Set problem: Take every line from the first down to the line with "tile_floor()" and set it down exactly, without the pictures.

Data to use:
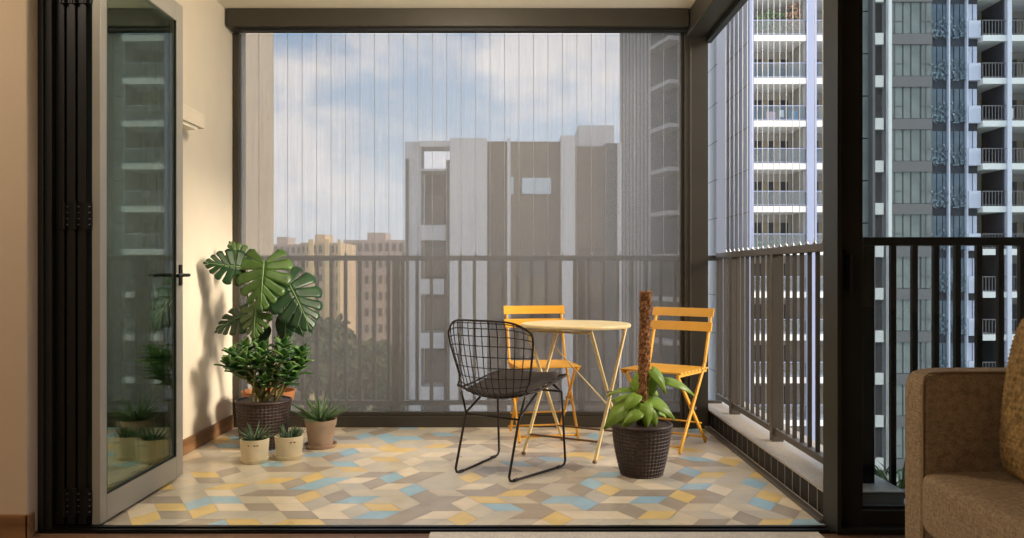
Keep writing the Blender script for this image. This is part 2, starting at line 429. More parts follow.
    for i, q in enumerate(polys):
        cx, cy = cents[i]
        q = [(cx+(x-cx)*.982, cy+(y-cy)*.982) for x, y in q]
        for ax, v, g in ((0, XL, True), (0, XR, False), (1, Y0+.012, True), (1, Y1, False)):
            if len(q) >= 3: q = clip(q, ax, v, g)
        if len(q) < 3: continue
        ar = sum(q[k-1][0]*q[k][1]-q[k][0]*q[k-1][1] for k in range(len(q)))
        if ar < 0: q = q[::-1]
        mb.add([(x, y, 0) for x, y in q], [tuple(range(len(q)))], colr[i])
    ms = [mat('tile_'+n, cols[k], .26, noise=(9, .07), bump=(14, .05, .002)) for k, n in enumerate(['yellow', 'blue', 'cream', 'taupe', 'beige', 'grey'])]
    o = mb.build('floor', ms+[M['grout']])
    struct(o, 'balcony floor of yellow, blue, cream and taupe diamond tiles', 'floor')
tile_floor()

struct(B(-3.4, 3.4, -3.0, Y0, H, H+.2).build('ceiling', M['ceiling']), 'plain cream ceiling inside the living room', 'ceiling')
struct(B(XL-.3, 1.40, Y0, 5.5, H, H+.2).build('ceiling', M['ceiling']), 'cream ceiling slab over the tiled balcony', 'ceiling')
struct(B(XL-.3, XL, Y0+.0, 5.5, -.15, H).build('wall_left', M['cream']), 'cream painted side wall of the balcony behind the monstera', 'wall')
struct(B(-3.6, -3.4, -3.0, Y0, -.15, H+.2).build('wall_left', M['inner']), 'living room side wall beyond the picture edge', 'wall')
struct(B(3.4, 3.6, -3.0, Y0, -.15, H+.2).build('wall_right', M['inner']), 'living room wall on the sofa side', 'wall')
struct(B(-3.6, 3.6, -3.2, -3.0, -.15, H+.2).build('wall_back', M['inner']), 'living room wall behind the camera', 'wall')
struct(B(-3.4, -1.835, 3.07, Y0, 0, H).build('wall_front', M['inner'], bevel=.004), 'tan wall pier beside the folded door stack', 'wall')
struct(B(-1.88, 3.4, 3.10, Y0+.05, 2.33, H).build('wall_front', M['inner']), 'tan wall strip above the balcony opening', 'wall')
struct(B(3.05, 3.4, 3.10, Y0+.05, 0, 2.33).build('wall_front', M['inner']), 'tan wall beyond the window beside the sofa', 'wall')
struct(B(XL, XL+.014, Y0+.02, 5.22, 0, .085).build('baseboard_left', M['baseboard'], bevel=.003), 'brown wood skirting along the balcony side wall', 'baseboard')
struct(MB().box(-3.4, -1.823, 3.056, 3.07, 0, .088).box(-1.835, -1.821, 3.056, 3.10, 0, .088).build('baseboard_front', M['baseboardx'], bevel=.003), 'brown wood skirting under the tan wall pier', 'baseboard')
struct(MB().box(-1.82, 1.23, 3.115, Y0+.012, 0, .006).box(-1.82, 1.21, 3.125, 3.135, .006, .011).box(-1.82, 1.21, 3.165, 3.175, .006, .011).build('trim_1', M['track']), 'black floor track along the balcony threshold', 'track')

# right kerb: low black-tiled upstand with a granite top
kerb = thing('trim_2', 'low kerb faced with black tiles under the side railing', 'kerb', (1.4, 4.3, 0), kind='structure')
B(XR+.0055, 1.55, Y0+.05, 5.5, -.15, .114).build('wall', M['whitegrout'], kerb)
kt = MB(); y = Y0+.06
while y < 5.24:
    kt.box(XR+.004, XR+.02, y, y+.094, .02, .112); y += .1
kt.build('tile_facing', M['blacktile'], kerb, bevel=.002)
B(XR, 1.56, Y0+.05, 5.5, .114, .126).build('ledge', M['granite'], kerb, bevel=.003)
back_kerb = struct(B(XL-.3, XR+.0, 5.30, 5.5, -.15, .05).build('trim_3', M['granite']), 'granite slab edge behind the mesh screen', 'kerb')

# ------------------------------------------------------------ the mesh roller screens
sb = thing('roller_screen', 'wide grey see-through mesh roller screen closing the far end of the balcony', 'screen', (-.3, 5.26, 0))
B(-1.80, 1.095, 5.09, 5.255, 2.536, H-.002).build('cassette', M['dark'], sb, bevel=.006)
B(-1.75, 1.09, 5.13, 5.16, 2.52, 2.537).build('cassette_slot', M['gasket'], sb)
for x0, x1 in ((-1.808, -1.765), (1.07, 1.09)):
    c = B(x0, x1, 5.235, 5.285, .0, 2.537).build('side_channel', M['dark'], sb, bevel=.004)
B(-1.765, 1.09, 5.26, 5.262, .095, 2.537).build('mesh_fabric', M['screen'], sb)
MB().box(-1.765, 1.09, 5.238, 5.283, .001, .075).box(-1.765, 1.09, 5.245, 5.277, .075, .1).build('bottom_bar', M['dark'], sb, bevel=.004)
sr = thing('roller_screen', 'raised dark roller screen cassette running along the open side of the balcony', 'screen', (1.2, 4.2, 2.4))
MB().box(1.10, 1.26, Y0+.05, 5.23, 2.50, H-.002).build('cassette', M['dark'], sr, bevel=.006)
MB().box(1.225, 1.265, Y0+.05, 5.23, 2.467, 2.50).build('bottom_bar', M['black'], sr, bevel=.003)
MB().box(1.215, 1.243, Y0+.05, 5.23, .0, .018).build('floor_channel', M['rail'], sr, bevel=.003)
struct(MB().box(1.09, 1.24, 5.20, 5.31, .0, 2.537).box(1.12, 1.13, 5.195, 5.2, 0, 2.5).build('trim_4', M['dark'], bevel=.005), 'dark grey corner post where the screen meets the open side', 'post')

# ------------------------------------------------------------ railings
def railing(name, label, pts_axis, a0, a1, fixed, z0, z1, pitch, posts, bw, m, bd, toprail=(.05, .035), group=None, skip=()):
    """pts_axis 'x' or 'y': direction the railing runs"""
    def bx(u0, u1, v0, v1, q0, q1):
        return B(u0, u1, v0, v1, q0, q1) if pts_axis == 'x' else B(v0, v1, u0, u1, q0, q1)
    t = thing(name, label, 'railing', ((a0+a1)/2, fixed, z0-.03) if pts_axis == 'x' else (fixed, (a0+a1)/2, z0-.03))
    bx(a0, a1, fixed-toprail[0]/2, fixed+toprail[0]/2, z1-toprail[1], z1).build('top_rail', m, t, bevel=.003)
    bx(a0, a1, fixed-.02, fixed+.02, z0, z0+.03).build('bottom_rail', m, t, bevel=.002)
    for p in posts:
        bx(p-.024, p+.024, fixed-.03, fixed+.03, z0-.05, z1-toprail[1]).build('post', m, t, bevel=.003)
    u = a0+pitch*.5
    first = None
    while u < a1-.01:
        if all(abs(u-p) > .035 for p in posts):
            if first is None:
                first = bx(u-bw/2, u+bw/2, fixed-bd/2, fixed+bd/2, z0+.03, z1-toprail[1]).build('baluster', m, t); u0 = u
            else:
                c = first.copy(); C.objects.link(c); c.parent = t
                if pts_axis == 'x': c.location.x = u-u0
                else: c.location.y = u-u0
        u += pitch
    return t
railing('balcony_railing', 'brown-grey bar railing outside the mesh screen at the far end', 'x', -1.84, 1.385, 5.44, .115, 1.11, .0955, (-.785, .45), .021, M['rail'], .03)
rr = railing('balcony_railing', 'grey flat-bar railing on the kerb along the open side', 'y', 3.30, 5.415, 1.36, .165, 1.125, .1, (4.22, 3.42, 5.02), .010, M['rail'], .0192)
rw = railing('balcony_railing', 'dark bar railing outside the window behind the sofa', 'x', 1.445, 3.3, 3.40, .062, 1.145, .0895, (1.468,), .022, M['black'], .022)
struct(B(1.565, 3.4, Y0+.05, 3.55, -.15, .012).build('trim_5', M['granite']), 'pale ledge outside the window, also standing in for a reflection in its glass', 'ledge')

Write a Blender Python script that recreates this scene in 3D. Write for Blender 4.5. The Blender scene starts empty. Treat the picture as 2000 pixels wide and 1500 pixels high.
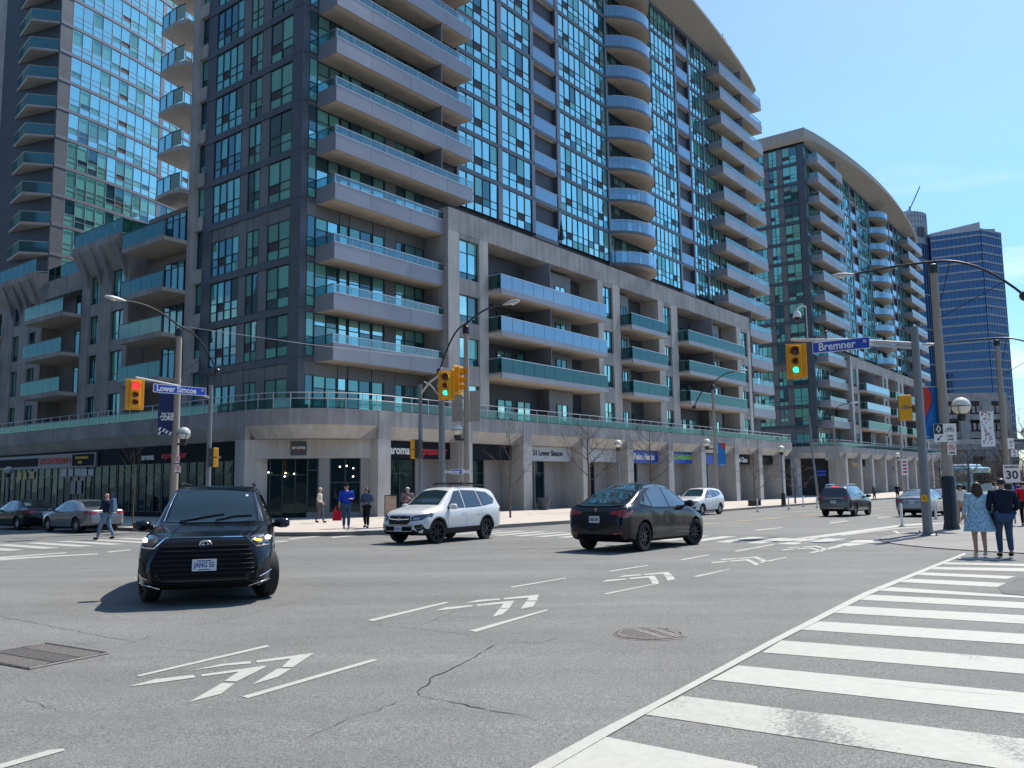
import bpy, bmesh, math, random
from mathutils import Vector, Matrix
from mathutils.bvhtree import BVHTree
from mathutils.geometry import delaunay_2d_cdt
random.seed(7)
R=math.radians
SC=bpy.context.scene
COL=SC.collection
# ---------------------------------------------------------------- camera
F_PX=1625.0; PIT=math.atan(185/1625.0); ROLL=0.012; EYE=1.65; SLOPE=0.0135
def _basis():
    f=Vector((0,math.cos(PIT),math.sin(PIT))); u0=Vector((0,-math.sin(PIT),math.cos(PIT))); r0=Vector((1,0,0))
    c,s=math.cos(ROLL),math.sin(ROLL)
    return c*r0-s*u0, s*r0+c*u0, f
CR,CU,CF=_basis()
camd=bpy.data.cameras.new('camera'); cam=bpy.data.objects.new('camera',camd); COL.objects.link(cam)
camd.sensor_width=36; camd.lens=F_PX/2000*36; camd.clip_end=6000; camd.clip_start=0.05
m=Matrix((CR,CU,-CF)).transposed().to_4x4(); m.translation=Vector((0,0,EYE)); cam.matrix_world=m
SC.camera=cam
SC.render.resolution_x=1024; SC.render.resolution_y=768
# ---------------------------------------------------------------- light
SUN_AZ=R(41.8); SUN_EL=R(55)
w=bpy.data.worlds.new('World'); SC.world=w; w.use_nodes=True
nt=w.node_tree; nt.nodes.clear()
out=nt.nodes.new('ShaderNodeOutputWorld'); bg=nt.nodes.new('ShaderNodeBackground'); sky=nt.nodes.new('ShaderNodeTexSky')
sky.sky_type='NISHITA'; sky.sun_disc=False; sky.sun_elevation=SUN_EL; sky.sun_rotation=SUN_AZ
sky.air_density=1.15; sky.dust_density=.4; sky.ozone_density=1.6; sky.altitude=80
bg.inputs['Strength'].default_value=0.14
# thin fair-weather clouds low over the horizon
tc=nt.nodes.new('ShaderNodeTexCoord'); sep=nt.nodes.new('ShaderNodeSeparateXYZ'); nt.links.new(tc.outputs['Generated'],sep.inputs[0])
mp=nt.nodes.new('ShaderNodeMapping'); mp.inputs['Scale'].default_value=(1.6,1.6,7.0); nt.links.new(tc.outputs['Generated'],mp.inputs[0])
no=nt.nodes.new('ShaderNodeTexNoise'); no.inputs['Scale'].default_value=2.3; no.inputs['Detail'].default_value=9; no.inputs['Roughness'].default_value=.58; nt.links.new(mp.outputs[0],no.inputs['Vector'])
cr=nt.nodes.new('ShaderNodeMapRange'); cr.inputs['From Min'].default_value=.53; cr.inputs['From Max'].default_value=.72; nt.links.new(no.outputs['Fac'],cr.inputs['Value'])
el=nt.nodes.new('ShaderNodeMapRange'); el.inputs['From Min'].default_value=.36; el.inputs['From Max'].default_value=.05; nt.links.new(sep.outputs['Z'],el.inputs['Value'])
mu=nt.nodes.new('ShaderNodeMath'); mu.operation='MULTIPLY'; nt.links.new(cr.outputs[0],mu.inputs[0]); nt.links.new(el.outputs[0],mu.inputs[1])
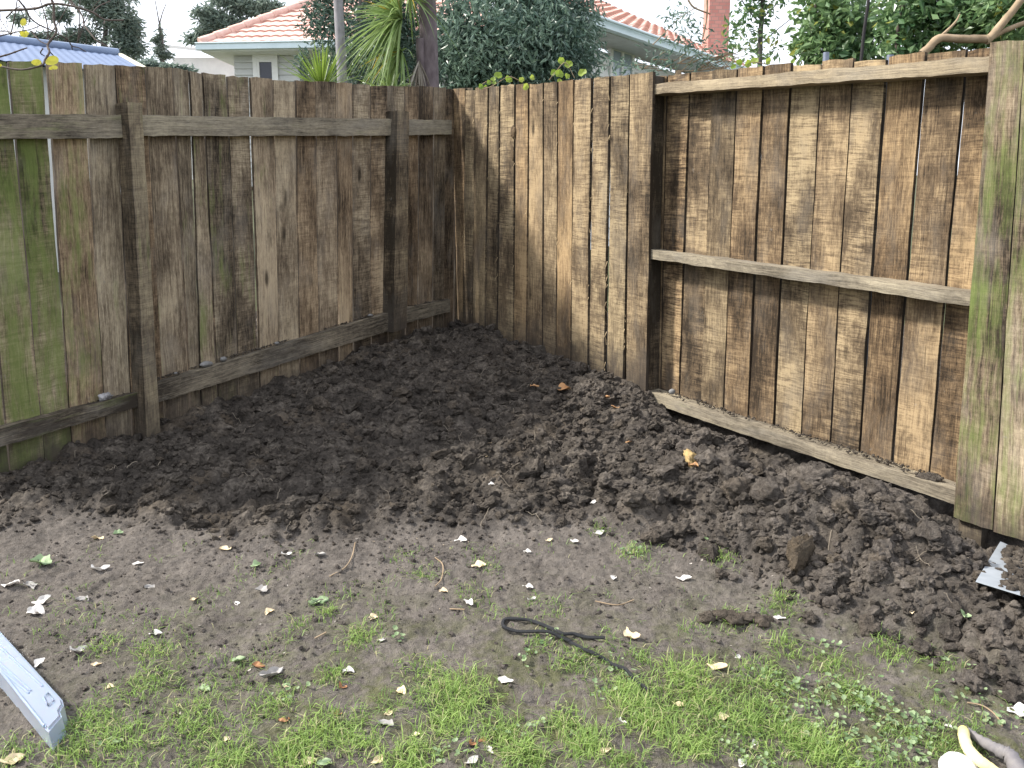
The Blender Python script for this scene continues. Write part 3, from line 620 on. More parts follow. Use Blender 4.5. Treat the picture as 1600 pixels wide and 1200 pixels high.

Task answer:
Keep writing the Blender script for this image. This is part 2, starting at line 429. More parts follow.
    for i, q in enumerate(polys):
        cx, cy = cents[i]
        q = [(cx+(x-cx)*.982, cy+(y-cy)*.982) for x, y in q]
        for ax, v, g in ((0, XL, True), (0, XR, False), (1, Y0+.012, True), (1, Y1, False)):
            if len(q) >= 3: q = clip(q, ax, v, g)
        if len(q) < 3: continue
        ar = sum(q[k-1][0]*q[k][1]-q[k][0]*q[k-1][1] for k in range(len(q)))
        if ar < 0: q = q[::-1]
        mb.add([(x, y, 0) for x, y in q], [tuple(range(len(q)))], colr[i])
    ms = [mat('tile_'+n, cols[k], .26, noise=(9, .07), bump=(14, .05, .002)) for k, n in enumerate(['yellow', 'blue', 'cream', 'taupe', 'beige', 'grey'])]
    o = mb.build('floor', ms+[M['grout']])
    struct(o, 'balcony floor of yellow, blue, cream and taupe diamond tiles', 'floor')
tile_floor()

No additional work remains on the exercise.